Six Stories of Southampton, by Megan Humphrey

The goddess Ancasta has watched over the city of Southampton for thousands of years. She’s seen the city change and grow, and collected the stories of its people. From the Hundred Years War, to the sinking of the Titanic, to the modern era of cruise ships and ocean liners, she’s seen all that Southampton has been. Now, as you walk the streets of the city, you can discover some of the stories she has to tell, and discover a new way of looking at Southampton.

 

The Tale of Molly DeVito, by Emily Derrick

When Molly DeVito arrives in Southampton docks from America in the late 1800’s, carrying a not-so-subtle secret, she is looking for a home. With youth and beauty on her side she is hopeful. What she doesn’t realise is that she is no longer in control of her own life, someone, or something, else is pulling the strings. Molly’s journey attracts the attention of the city itself and then the question becomes simple; what is Molly’s final destination? The Tale of Molly DeVito introduces Southampton as a character not to be reckoned with, and explores the possibility of a whole new relationship to the city you thought you knew . . .

 

A Walk in the Park, by Tilly Edgar Thompson

Take a fascinating journey through time in this three-part story which explores the many people who passed through Queen’s Park in Southampton from different walks of life.
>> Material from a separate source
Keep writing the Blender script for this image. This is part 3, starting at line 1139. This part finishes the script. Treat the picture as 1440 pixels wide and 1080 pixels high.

Delve into the mystery behind room 667 at Great Western House in 1867, experience the moments leading up to the Titanic’s departure in 1912, or hear a child’s screams as his mother wanders through streets ravaged by the plague in 1674. A Walk in the Park is as easy as it sounds; all you have to do is head to Queen’s Park in Southampton, find the correct position and face the right direction. Choose between ‘The Haunting’, ‘The Premonition’ and ‘The Dissenter’ as you travel through time learning about each person who walked past with their own tale to tell.

 

The Titanic Criminal in Southampton, by Charlotte Brind

It is 1902 in Southampton and young Margaret lives near the docks. Her childhood is suddenly jeopardized after her father brutally murders her mother in a drunken rage. Margaret must take command of her future and find a route to escape her poverty stricken childhood. Experience Margaret's Southampton life, will her fortune change?

 

Notes on an Illegible City, by Eloise Phillips

Forget your Occulus Rift headset. All you need is a smartphone and an open mind to share in Southampton’s virtual reality. Start at the beginning of the end, and let yourself be taken from the Western Esplanade retail development, back through Simnel Street’s sordid past, all the way to the humble origins of a 12th-century marble font. What would happen if a silent object could speak? Now you can find out. Take a stroll past Bargate in two different time periods, witness an underground evolution, and pay your respects to a Norse twin-tailed mermaid at the centre of the edge. In ‘Notes on an Illegible City’ the past, present and future of Southampton is woven together in an eclectic tapestry. You get to decide how threadbare it has become.